= WORK INSTRUCTIONS =
Copy the records that follow exactly as written, but not their pictures.

= INPUT MATERIAL =
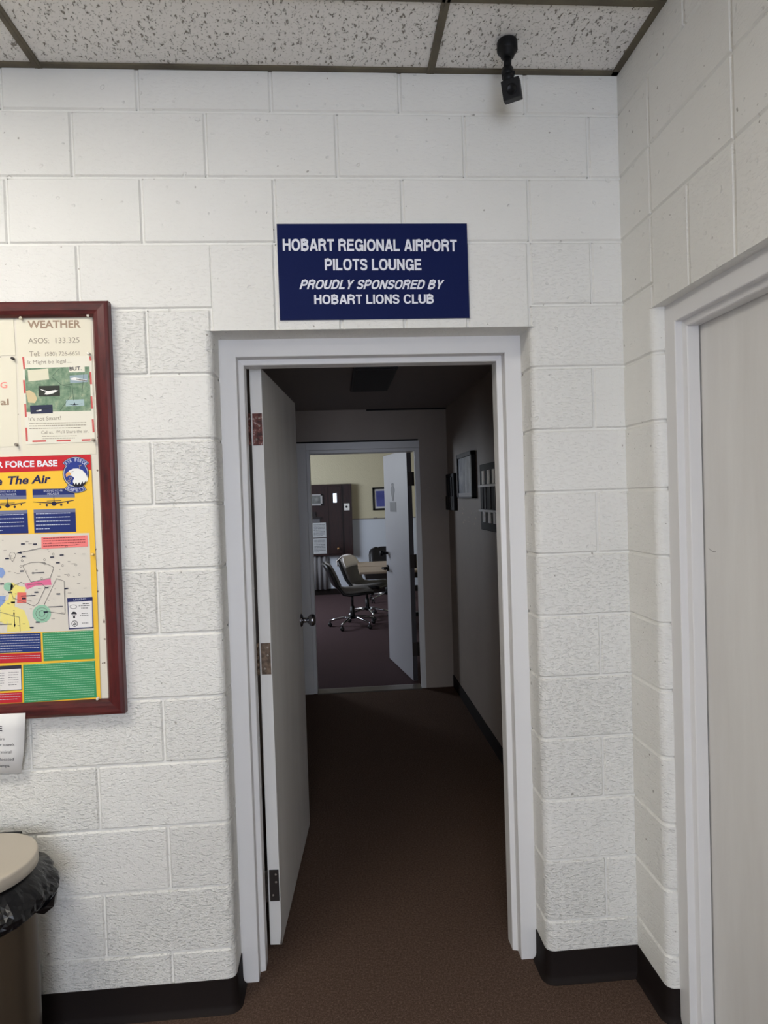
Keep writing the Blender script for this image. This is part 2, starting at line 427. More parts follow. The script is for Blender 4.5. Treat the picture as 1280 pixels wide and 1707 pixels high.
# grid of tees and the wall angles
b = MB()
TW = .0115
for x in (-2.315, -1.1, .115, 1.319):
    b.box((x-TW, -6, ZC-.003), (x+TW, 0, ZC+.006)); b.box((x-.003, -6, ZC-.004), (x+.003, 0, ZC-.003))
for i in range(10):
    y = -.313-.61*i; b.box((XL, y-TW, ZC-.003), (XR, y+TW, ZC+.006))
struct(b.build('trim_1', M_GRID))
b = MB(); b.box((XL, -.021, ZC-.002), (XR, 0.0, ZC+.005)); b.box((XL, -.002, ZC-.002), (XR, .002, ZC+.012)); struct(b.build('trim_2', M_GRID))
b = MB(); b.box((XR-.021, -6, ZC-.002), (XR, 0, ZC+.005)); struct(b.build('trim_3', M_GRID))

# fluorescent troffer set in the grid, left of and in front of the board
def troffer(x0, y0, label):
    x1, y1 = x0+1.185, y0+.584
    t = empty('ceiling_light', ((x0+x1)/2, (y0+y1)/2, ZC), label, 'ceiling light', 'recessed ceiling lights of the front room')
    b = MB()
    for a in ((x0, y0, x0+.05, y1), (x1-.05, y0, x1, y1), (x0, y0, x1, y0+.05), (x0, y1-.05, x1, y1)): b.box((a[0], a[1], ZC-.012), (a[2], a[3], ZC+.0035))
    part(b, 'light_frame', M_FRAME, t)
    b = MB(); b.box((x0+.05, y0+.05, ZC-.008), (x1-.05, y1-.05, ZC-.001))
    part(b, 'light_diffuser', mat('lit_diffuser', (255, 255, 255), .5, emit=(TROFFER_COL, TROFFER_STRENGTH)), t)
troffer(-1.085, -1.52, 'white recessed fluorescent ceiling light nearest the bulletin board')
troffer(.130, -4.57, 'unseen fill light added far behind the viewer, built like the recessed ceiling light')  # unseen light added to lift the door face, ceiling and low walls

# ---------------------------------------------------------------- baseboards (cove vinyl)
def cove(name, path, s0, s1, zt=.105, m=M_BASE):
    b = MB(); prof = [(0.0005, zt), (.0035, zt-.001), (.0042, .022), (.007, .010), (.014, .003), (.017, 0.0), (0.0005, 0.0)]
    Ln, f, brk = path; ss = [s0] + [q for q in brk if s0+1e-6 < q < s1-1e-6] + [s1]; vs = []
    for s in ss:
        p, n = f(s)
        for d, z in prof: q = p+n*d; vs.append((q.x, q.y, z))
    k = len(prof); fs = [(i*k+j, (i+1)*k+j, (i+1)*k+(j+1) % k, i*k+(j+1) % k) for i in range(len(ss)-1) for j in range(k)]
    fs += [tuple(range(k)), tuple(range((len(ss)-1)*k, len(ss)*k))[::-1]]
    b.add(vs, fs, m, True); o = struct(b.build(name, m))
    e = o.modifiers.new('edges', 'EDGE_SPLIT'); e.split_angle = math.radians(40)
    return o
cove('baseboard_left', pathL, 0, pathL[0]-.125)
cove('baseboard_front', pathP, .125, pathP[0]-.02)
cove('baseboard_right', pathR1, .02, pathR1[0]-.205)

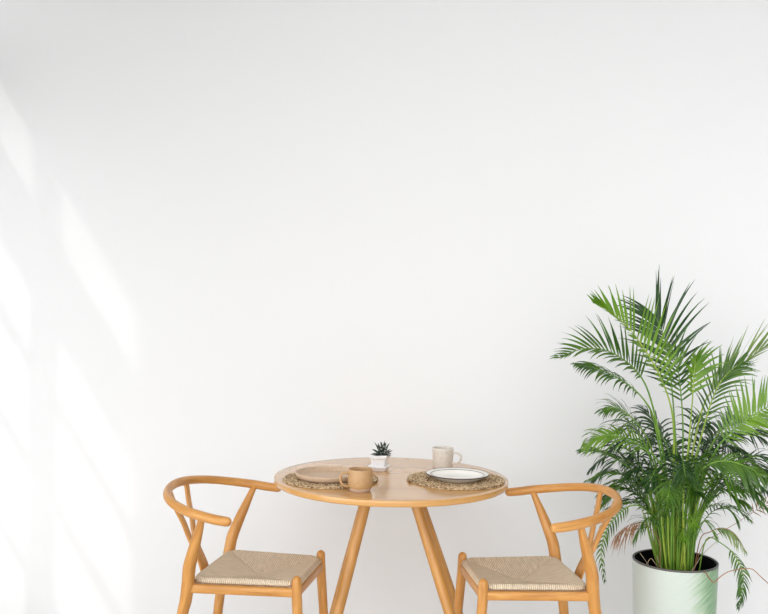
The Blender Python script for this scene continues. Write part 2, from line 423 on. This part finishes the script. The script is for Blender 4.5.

= SOLUTION =
Keep writing the Blender script for this image. This is part 2, starting at line 427. More parts follow. The script is for Blender 4.5. Treat the picture as 1280 pixels wide and 1707 pixels high.
# grid of tees and the wall angles
b = MB()
TW = .0115
for x in (-2.315, -1.1, .115, 1.319):
    b.box((x-TW, -6, ZC-.003), (x+TW, 0, ZC+.006)); b.box((x-.003, -6, ZC-.004), (x+.003, 0, ZC-.003))
for i in range(10):
    y = -.313-.61*i; b.box((XL, y-TW, ZC-.003), (XR, y+TW, ZC+.006))
struct(b.build('trim_1', M_GRID))
b = MB(); b.box((XL, -.021, ZC-.002), (XR, 0.0, ZC+.005)); b.box((XL, -.002, ZC-.002), (XR, .002, ZC+.012)); struct(b.build('trim_2', M_GRID))
b = MB(); b.box((XR-.021, -6, ZC-.002), (XR, 0, ZC+.005)); struct(b.build('trim_3', M_GRID))

# fluorescent troffer set in the grid, left of and in front of the board
def troffer(x0, y0, label):
    x1, y1 = x0+1.185, y0+.584
    t = empty('ceiling_light', ((x0+x1)/2, (y0+y1)/2, ZC), label, 'ceiling light', 'recessed ceiling lights of the front room')
    b = MB()
    for a in ((x0, y0, x0+.05, y1), (x1-.05, y0, x1, y1), (x0, y0, x1, y0+.05), (x0, y1-.05, x1, y1)): b.box((a[0], a[1], ZC-.012), (a[2], a[3], ZC+.0035))
    part(b, 'light_frame', M_FRAME, t)
    b = MB(); b.box((x0+.05, y0+.05, ZC-.008), (x1-.05, y1-.05, ZC-.001))
    part(b, 'light_diffuser', mat('lit_diffuser', (255, 255, 255), .5, emit=(TROFFER_COL, TROFFER_STRENGTH)), t)
troffer(-1.085, -1.52, 'white recessed fluorescent ceiling light nearest the bulletin board')
troffer(.130, -4.57, 'unseen fill light added far behind the viewer, built like the recessed ceiling light')  # unseen light added to lift the door face, ceiling and low walls

# ---------------------------------------------------------------- baseboards (cove vinyl)
def cove(name, path, s0, s1, zt=.105, m=M_BASE):
    b = MB(); prof = [(0.0005, zt), (.0035, zt-.001), (.0042, .022), (.007, .010), (.014, .003), (.017, 0.0), (0.0005, 0.0)]
    Ln, f, brk = path; ss = [s0] + [q for q in brk if s0+1e-6 < q < s1-1e-6] + [s1]; vs = []
    for s in ss:
        p, n = f(s)
        for d, z in prof: q = p+n*d; vs.append((q.x, q.y, z))
    k = len(prof); fs = [(i*k+j, (i+1)*k+j, (i+1)*k+(j+1) % k, i*k+(j+1) % k) for i in range(len(ss)-1) for j in range(k)]
    fs += [tuple(range(k)), tuple(range((len(ss)-1)*k, len(ss)*k))[::-1]]
    b.add(vs, fs, m, True); o = struct(b.build(name, m))
    e = o.modifiers.new('edges', 'EDGE_SPLIT'); e.split_angle = math.radians(40)
    return o
cove('baseboard_left', pathL, 0, pathL[0]-.125)
cove('baseboard_front', pathP, .125, pathP[0]-.02)
cove('baseboard_right', pathR1, .02, pathR1[0]-.205)

The Blender Python script for this scene continues. Write part 2, from line 423 on. This part finishes the script. The script is for Blender 4.5.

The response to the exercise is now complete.